Work to do:
Output all lines exactly.

Dataset excerpt:
+ + + + + + +
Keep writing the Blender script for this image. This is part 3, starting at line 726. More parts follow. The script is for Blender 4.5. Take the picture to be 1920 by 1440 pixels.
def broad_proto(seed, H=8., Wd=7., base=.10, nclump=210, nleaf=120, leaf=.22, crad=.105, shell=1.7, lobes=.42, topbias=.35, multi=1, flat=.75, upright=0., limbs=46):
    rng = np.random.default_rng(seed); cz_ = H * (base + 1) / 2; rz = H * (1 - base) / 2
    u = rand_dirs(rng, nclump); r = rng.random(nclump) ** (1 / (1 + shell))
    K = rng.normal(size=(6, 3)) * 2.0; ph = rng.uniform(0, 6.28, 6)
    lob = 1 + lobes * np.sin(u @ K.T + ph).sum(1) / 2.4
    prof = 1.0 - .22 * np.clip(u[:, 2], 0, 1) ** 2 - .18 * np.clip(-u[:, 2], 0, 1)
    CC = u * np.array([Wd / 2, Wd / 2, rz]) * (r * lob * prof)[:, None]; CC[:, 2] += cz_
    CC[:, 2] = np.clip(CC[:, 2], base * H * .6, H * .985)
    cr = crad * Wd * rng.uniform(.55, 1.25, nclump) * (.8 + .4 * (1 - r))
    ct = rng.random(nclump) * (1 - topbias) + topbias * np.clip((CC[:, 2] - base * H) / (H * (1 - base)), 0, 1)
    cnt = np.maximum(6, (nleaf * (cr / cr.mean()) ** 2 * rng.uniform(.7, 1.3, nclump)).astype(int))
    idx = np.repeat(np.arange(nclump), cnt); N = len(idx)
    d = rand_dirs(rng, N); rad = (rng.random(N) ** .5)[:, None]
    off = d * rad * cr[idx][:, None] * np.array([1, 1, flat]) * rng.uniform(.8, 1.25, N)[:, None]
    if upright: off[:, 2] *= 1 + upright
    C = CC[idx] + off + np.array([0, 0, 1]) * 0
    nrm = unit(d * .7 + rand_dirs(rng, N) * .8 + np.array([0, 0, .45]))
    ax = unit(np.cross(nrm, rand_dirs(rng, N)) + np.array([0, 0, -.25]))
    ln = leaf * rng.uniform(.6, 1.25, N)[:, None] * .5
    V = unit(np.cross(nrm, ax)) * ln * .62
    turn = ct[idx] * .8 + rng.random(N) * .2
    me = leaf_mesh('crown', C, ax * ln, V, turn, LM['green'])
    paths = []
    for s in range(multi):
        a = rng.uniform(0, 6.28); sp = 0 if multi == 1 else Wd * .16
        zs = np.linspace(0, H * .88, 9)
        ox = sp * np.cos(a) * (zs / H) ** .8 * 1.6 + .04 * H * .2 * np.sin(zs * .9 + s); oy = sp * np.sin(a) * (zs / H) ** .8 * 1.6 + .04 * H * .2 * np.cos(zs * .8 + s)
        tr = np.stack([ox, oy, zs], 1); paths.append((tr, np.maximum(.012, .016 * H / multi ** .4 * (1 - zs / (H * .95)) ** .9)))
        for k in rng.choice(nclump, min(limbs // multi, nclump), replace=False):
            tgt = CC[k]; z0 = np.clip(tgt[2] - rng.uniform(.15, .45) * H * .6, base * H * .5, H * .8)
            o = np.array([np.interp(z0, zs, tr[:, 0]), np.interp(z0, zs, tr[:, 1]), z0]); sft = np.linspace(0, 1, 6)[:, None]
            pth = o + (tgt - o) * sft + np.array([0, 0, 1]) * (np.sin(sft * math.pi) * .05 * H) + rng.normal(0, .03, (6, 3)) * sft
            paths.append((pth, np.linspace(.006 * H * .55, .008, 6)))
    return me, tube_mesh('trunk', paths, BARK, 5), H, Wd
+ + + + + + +
Task output:
Keep writing the Blender script for this image. This is part 3, starting at line 726. More parts follow. The script is for Blender 4.5. Take the picture to be 1920 by 1440 pixels.
def broad_proto(seed, H=8., Wd=7., base=.10, nclump=210, nleaf=120, leaf=.22, crad=.105, shell=1.7, lobes=.42, topbias=.35, multi=1, flat=.75, upright=0., limbs=46):
    rng = np.random.default_rng(seed); cz_ = H * (base + 1) / 2; rz = H * (1 - base) / 2
    u = rand_dirs(rng, nclump); r = rng.random(nclump) ** (1 / (1 + shell))
    K = rng.normal(size=(6, 3)) * 2.0; ph = rng.uniform(0, 6.28, 6)
    lob = 1 + lobes * np.sin(u @ K.T + ph).sum(1) / 2.4
    prof = 1.0 - .22 * np.clip(u[:, 2], 0, 1) ** 2 - .18 * np.clip(-u[:, 2], 0, 1)
    CC = u * np.array([Wd / 2, Wd / 2, rz]) * (r * lob * prof)[:, None]; CC[:, 2] += cz_
    CC[:, 2] = np.clip(CC[:, 2], base * H * .6, H * .985)
    cr = crad * Wd * rng.uniform(.55, 1.25, nclump) * (.8 + .4 * (1 - r))
    ct = rng.random(nclump) * (1 - topbias) + topbias * np.clip((CC[:, 2] - base * H) / (H * (1 - base)), 0, 1)
    cnt = np.maximum(6, (nleaf * (cr / cr.mean()) ** 2 * rng.uniform(.7, 1.3, nclump)).astype(int))
    idx = np.repeat(np.arange(nclump), cnt); N = len(idx)
    d = rand_dirs(rng, N); rad = (rng.random(N) ** .5)[:, None]
    off = d * rad * cr[idx][:, None] * np.array([1, 1, flat]) * rng.uniform(.8, 1.25, N)[:, None]
    if upright: off[:, 2] *= 1 + upright
    C = CC[idx] + off + np.array([0, 0, 1]) * 0
    nrm = unit(d * .7 + rand_dirs(rng, N) * .8 + np.array([0, 0, .45]))
    ax = unit(np.cross(nrm, rand_dirs(rng, N)) + np.array([0, 0, -.25]))
    ln = leaf * rng.uniform(.6, 1.25, N)[:, None] * .5
    V = unit(np.cross(nrm, ax)) * ln * .62
    turn = ct[idx] * .8 + rng.random(N) * .2
    me = leaf_mesh('crown', C, ax * ln, V, turn, LM['green'])
    paths = []
    for s in range(multi):
        a = rng.uniform(0, 6.28); sp = 0 if multi == 1 else Wd * .16
        zs = np.linspace(0, H * .88, 9)
        ox = sp * np.cos(a) * (zs / H) ** .8 * 1.6 + .04 * H * .2 * np.sin(zs * .9 + s); oy = sp * np.sin(a) * (zs / H) ** .8 * 1.6 + .04 * H * .2 * np.cos(zs * .8 + s)
        tr = np.stack([ox, oy, zs], 1); paths.append((tr, np.maximum(.012, .016 * H / multi ** .4 * (1 - zs / (H * .95)) ** .9)))
        for k in rng.choice(nclump, min(limbs // multi, nclump), replace=False):
            tgt = CC[k]; z0 = np.clip(tgt[2] - rng.uniform(.15, .45) * H * .6, base * H * .5, H * .8)
            o = np.array([np.interp(z0, zs, tr[:, 0]), np.interp(z0, zs, tr[:, 1]), z0]); sft = np.linspace(0, 1, 6)[:, None]
            pth = o + (tgt - o) * sft + np.array([0, 0, 1]) * (np.sin(sft * math.pi) * .05 * H) + rng.normal(0, .03, (6, 3)) * sft
            paths.append((pth, np.linspace(.006 * H * .55, .008, 6)))
    return me, tube_mesh('trunk', paths, BARK, 5), H, Wd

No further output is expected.